Big Brother does not care in the least if the common American can read, write, spell, or compute math. Big Brother prefers to veer so far away from the basics that kids will no longer understand anything beyond demands made by corporate employers. If Big Brother did care about education in America, we'd go back to the reading, writing and math methods we used over 100 years ago. I don''t think our government leaders and teachers union have figured out, or even care about, what has happened to education in America.

When I started this post, my intention was to poke at the on-site operational regulations. These rules are not posted on the Internet anywhere. Testing classroom rules include stuff like the restriction of people entering or leaving the room. Absolutely under no circumstance shall anyone enter the room. No student shall leave the room until all testing is finished. If there were to be a deranged and jaded dropout coming to campus to engage in gunfire, there is no need for alarm. The school is already in testing lock down.

More rules of our practical over-priced WASL: You may only take one test section at a time. Since we parents are not allowed to sit in a testing room, I can only speculate a proctor reads something like this:
Take only one test at a time. Do not pass STOP. Do not continue into the next section. This is not a game of Monopoly; there will be no payment of $200 dollars for your progression through each round of the test. The State of Washington has no care for your time efficiency skills. There is no concern for how bored you may be. Please take another Ritalin and sit down.


Here's another one. Just remember, I have to guess what is said. we parents aren't considered privy to this information, since we parents apparently cannot be trusted:
Speak nothing of the WASL. Speaking of the WASL before, during, or after may result in sudden and instant arrest or even death.
Should anyone even enter the room storing cases of test booklets, that person can face criminal charges. Beadgirl told me she was instructed not to discuss anything about the test before, during, or after. I realize, on this note, that the public schools were initially a concept brought about by Freemasonry to educate and elevate the honorable status of society.
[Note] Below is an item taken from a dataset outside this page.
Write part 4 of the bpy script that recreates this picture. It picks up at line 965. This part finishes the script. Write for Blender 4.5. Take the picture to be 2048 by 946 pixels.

Since the inception of the Industrial Revolution, that dream has not been seen. Just because the Blue Lodge has secrets private information, and the school system evolved away from the dreams of the Free and Accepted Masons, doesn't mean the State of Washington has to restrict children in their use of speech. That really should be left to the parents. If speaking about the WASL is so detrimental to the taking of the test, where is the armed guard for the door? Let alone, why are tests not coming to schools via armored transport?

I have yet to see anything worth while in this particular test. Don't get my wrong. I'm a believer in routine evaluation. I just don't see how the WASL is measuring anything beyond how much tax money Washington can spend on it.